More than 10,000 soldiers and police have defected to join the Civil Disobedience Movement (CDM) since the coup, according to the parallel National Unity Government. Junta troops have been further depleted by heavy casualties and desertions in battles with resistance forces over the past three years.
The situation worsened after the anti-regime ethnic Brotherhood Alliance launched a large-scale offensive known as Operation 1027 in late October. In early December, the regime offered an amnesty to deserters if they returned to their barracks. It also released jailed soldiers from prisons to serve on the frontlines.

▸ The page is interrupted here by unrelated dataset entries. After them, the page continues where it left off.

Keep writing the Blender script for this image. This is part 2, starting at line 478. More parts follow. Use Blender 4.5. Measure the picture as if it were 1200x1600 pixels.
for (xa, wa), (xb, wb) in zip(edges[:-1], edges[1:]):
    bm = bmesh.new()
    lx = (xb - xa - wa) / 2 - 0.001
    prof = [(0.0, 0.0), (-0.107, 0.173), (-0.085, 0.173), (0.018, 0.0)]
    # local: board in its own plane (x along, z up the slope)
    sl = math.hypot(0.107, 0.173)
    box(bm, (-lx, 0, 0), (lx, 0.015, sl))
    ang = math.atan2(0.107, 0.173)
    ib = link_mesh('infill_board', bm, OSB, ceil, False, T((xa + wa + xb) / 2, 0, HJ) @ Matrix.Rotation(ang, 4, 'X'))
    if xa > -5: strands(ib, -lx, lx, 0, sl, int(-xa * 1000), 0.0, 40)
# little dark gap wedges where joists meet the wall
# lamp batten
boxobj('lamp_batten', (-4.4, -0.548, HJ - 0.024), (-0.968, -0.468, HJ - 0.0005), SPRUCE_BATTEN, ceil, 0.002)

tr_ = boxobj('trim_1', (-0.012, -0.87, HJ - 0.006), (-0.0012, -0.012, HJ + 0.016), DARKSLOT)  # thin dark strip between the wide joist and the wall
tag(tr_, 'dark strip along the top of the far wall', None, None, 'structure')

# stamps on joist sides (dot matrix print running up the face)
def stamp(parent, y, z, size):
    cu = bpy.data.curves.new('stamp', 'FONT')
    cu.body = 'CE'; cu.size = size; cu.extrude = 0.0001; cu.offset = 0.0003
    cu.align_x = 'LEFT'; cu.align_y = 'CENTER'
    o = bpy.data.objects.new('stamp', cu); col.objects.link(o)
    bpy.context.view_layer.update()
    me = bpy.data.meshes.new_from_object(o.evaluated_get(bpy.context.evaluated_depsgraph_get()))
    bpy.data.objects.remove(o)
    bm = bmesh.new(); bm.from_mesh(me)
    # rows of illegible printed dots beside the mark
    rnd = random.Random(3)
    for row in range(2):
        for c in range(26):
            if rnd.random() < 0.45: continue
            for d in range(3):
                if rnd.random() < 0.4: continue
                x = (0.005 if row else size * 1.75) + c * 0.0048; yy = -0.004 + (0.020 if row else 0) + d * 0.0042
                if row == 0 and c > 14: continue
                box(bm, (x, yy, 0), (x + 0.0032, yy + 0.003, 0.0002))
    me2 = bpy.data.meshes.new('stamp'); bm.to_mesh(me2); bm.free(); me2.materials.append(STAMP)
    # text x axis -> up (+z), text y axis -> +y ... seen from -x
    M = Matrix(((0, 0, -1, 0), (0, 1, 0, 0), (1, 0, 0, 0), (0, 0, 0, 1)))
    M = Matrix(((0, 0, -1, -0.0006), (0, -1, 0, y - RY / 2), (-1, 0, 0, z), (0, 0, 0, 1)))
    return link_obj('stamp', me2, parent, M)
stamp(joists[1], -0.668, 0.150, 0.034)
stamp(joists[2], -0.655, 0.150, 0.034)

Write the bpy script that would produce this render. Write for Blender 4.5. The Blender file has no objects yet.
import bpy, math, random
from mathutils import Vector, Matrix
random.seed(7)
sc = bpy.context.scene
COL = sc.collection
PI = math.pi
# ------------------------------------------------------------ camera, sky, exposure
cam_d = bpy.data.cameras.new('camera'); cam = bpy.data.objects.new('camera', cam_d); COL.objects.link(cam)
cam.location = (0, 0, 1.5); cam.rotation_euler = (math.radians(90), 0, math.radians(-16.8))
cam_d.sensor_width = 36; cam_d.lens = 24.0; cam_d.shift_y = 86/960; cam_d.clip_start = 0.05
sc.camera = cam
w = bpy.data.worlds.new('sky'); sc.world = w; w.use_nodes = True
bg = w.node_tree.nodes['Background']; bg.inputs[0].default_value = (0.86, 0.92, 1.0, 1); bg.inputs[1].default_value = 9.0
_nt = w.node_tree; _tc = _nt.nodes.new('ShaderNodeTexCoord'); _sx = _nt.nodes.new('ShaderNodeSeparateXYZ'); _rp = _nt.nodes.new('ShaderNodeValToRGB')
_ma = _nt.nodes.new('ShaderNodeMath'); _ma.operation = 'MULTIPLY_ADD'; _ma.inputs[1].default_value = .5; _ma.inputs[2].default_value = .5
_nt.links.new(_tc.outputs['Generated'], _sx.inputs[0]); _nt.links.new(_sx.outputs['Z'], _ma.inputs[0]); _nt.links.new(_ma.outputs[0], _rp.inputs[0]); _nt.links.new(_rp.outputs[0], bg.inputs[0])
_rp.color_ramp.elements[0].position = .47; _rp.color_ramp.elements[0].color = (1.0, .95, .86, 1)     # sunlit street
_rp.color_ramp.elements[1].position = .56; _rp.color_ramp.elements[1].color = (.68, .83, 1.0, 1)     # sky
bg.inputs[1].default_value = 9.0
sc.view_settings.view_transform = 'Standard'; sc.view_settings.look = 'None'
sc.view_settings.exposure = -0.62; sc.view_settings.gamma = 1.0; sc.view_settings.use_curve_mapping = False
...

Hundreds have been killed and entire battalions have surrendered since the launch of Operation 1027. Six brigadier-generals have surrendered and another was captured in northern Shan State – an indication of how badly the military’s combat capability and morale have declined.
The fresh graduates will enter the fray against this bleak backdrop.
Min Aung Hlaing’s wife Kyu Kyu Hla, under her penname Thiri Pyay Sone May, even authored a poem for junta mouthpiece newspapers to congratulate the fresh graduates, writing: “Sons, you have a historic duty to turn Myanmar into one of the tigers of Asia.”
At December’s graduation ceremony, Min Aung Hlaing urged them to study modern warfare and weapons systems, emphasizing that superpowers are conducting multidimensional warfare.
Not long after the ceremony, six brigadier-generals surrendered to the Myanmar National Democratic Alliance Army, no doubt dismaying the military graduates about to be sent to the front line. So far, the regime has lost control of 33 towns across Myanmar.